Reputation: 1287
I have started understanding D-bus. I have couple of doubhts related to D-bus connection name(dbus_bus_request_name
) and Object path(dbus_connection_register_object_path
) registration.
We can register multiple object paths with the same name?
Is registering a name for the D-bus connection mandatory?
i.e. registering only the object path is enough?
Upvotes: 0
Views: 1000
Reputation: 16572
Bus names are how clients discover your service. They are not associated with any specific object – it's the entire bus connection that has the name associated with it.
It's possible to make a very close analogy between Internet and D-Bus:
All hosts have an IP address; all processes connected to the bus have a "unique name" dynamically assigned (which looks like ":1.2345").
Unique names are kind of like dynamic IP addresses; well-known names are kind of like domain names. Clients don't need a well-known name, but servers ought to have one, otherwise clients won't know how to contact the server.
Object paths are kind of like HTTP URL paths; 'method call' messages are kind of like HTTP POST requests to a specific path.
The bus (or the network) doesn't keep track of object paths at all – it only delivers messages to a specific bus name (or IP address), and it's the service's own responsibility to handle object paths.
We can register multiple object paths with same name?
A service can register as many objects as it wants. In fact, objects are entirely client-side; the bus does not keep track of them at all – it only keeps track of service names.
(And much like webapps can have dynamic URL paths, D-Bus services can have dynamic object paths as well.)
Registering name to the D-bus connection is mandatory? i.e registering only object path is enough?
As mentioned before, the bus does not keep track of object paths – when you "register" an object that's just stored by libdbus so that it knows what to do with messages it receives.
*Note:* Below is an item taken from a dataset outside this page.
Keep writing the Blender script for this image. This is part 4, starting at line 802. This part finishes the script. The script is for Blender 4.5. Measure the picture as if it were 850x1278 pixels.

There is no global mapping of which objects are owned by which service.
Because of that, it is not possible to send a bus message to only an object path – you must specify the destination service name – therefore it's very useful to register a service name so that clients would be able to find your service easily.
Upvotes: 1
Reputation: 51
Every time a peer connects to a dbus message bus daemon (dbus-daemon the most famous implementation), a unique name is assigned to the connection by the daemon. There is no limit on number of connections a peer can make.
Default connection's unique names are no good for peers that would expose API, as the name is random and therefore not navigable. Therefore additional known names need to be requested via dbus_bus_request_name
. Obviously client peers do not require known names.
One basic thing needs to be established here, dbus exchanges messages between connections and as far as it is concerned a message has a sender and a receiver, though additional info of the message like object_path and interface_name though required by receiver to handle the request properly, to daemon are irrelevant.
Each object may implement different interfaces, among others there are standard interfaces like introspection which helps other peers to discover what objects and interfaces are exposed by each peer.
From this point onward it is more intuitive, each interface can have methods, signals and properties like many OO language.